I say this due to how shallow the oil trough looks in the pic.

Looks like you have the Hyundai valves in the head and not the 6T mitsu valves.

Did the shop give you any info on head thickness or combustion chamber cc?

Head looks good and clean, and a good surface.
 
Right, I forgot to do the oil port mod before bringing it. so just shove a rag down the port & cover surrounding areas to make sure no shavings gets inside? I wanted to grind off some of the flash too and probably should've made smooth oil drain passages. All these things I think would've helped.. Well there's always next time. And you think the Hyundai valves are no good?
 
I can not speak too much on the valves, I have not installed them in a head for turbo use.

Looks like you will find out how they take the heat from a turbo.

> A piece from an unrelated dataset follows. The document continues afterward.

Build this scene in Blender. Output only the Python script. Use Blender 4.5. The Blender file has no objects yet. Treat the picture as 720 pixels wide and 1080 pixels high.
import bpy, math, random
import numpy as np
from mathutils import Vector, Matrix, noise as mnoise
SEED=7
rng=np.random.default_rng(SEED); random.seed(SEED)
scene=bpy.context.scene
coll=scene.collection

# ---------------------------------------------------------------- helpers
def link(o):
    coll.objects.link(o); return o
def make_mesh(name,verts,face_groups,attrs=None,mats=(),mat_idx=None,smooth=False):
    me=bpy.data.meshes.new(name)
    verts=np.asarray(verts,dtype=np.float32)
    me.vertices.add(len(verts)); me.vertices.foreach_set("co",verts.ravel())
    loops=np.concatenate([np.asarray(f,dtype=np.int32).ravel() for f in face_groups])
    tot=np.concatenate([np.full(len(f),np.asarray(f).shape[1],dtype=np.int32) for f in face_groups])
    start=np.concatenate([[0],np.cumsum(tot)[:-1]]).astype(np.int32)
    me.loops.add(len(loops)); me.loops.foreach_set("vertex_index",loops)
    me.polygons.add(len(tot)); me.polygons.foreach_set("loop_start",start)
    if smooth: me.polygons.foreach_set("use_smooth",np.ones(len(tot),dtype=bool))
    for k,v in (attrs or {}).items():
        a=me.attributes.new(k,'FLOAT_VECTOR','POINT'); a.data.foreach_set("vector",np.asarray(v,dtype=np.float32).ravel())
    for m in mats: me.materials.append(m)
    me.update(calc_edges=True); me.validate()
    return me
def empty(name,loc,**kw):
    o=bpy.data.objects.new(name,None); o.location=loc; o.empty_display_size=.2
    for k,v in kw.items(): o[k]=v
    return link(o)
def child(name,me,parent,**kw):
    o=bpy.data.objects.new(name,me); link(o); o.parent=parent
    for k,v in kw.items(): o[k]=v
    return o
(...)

Tape an old HG to the surface to help protect it when you do the oil mod. The rag should block the oil feed hole.
 
I can not speak too much on the valves, I have not installed them in a head for turbo use.

Looks like you will find out how they take the heat from a turbo.

Tape an old HG to the surface to help protect it when you do the oil mod. The rag should block the oil feed hole.
 
Cool - thanks for the tip. As for the valves.. They were installed in my 400 hp setup running a PTE 6152 and they held up. I had the shop owner check the valves to make sure.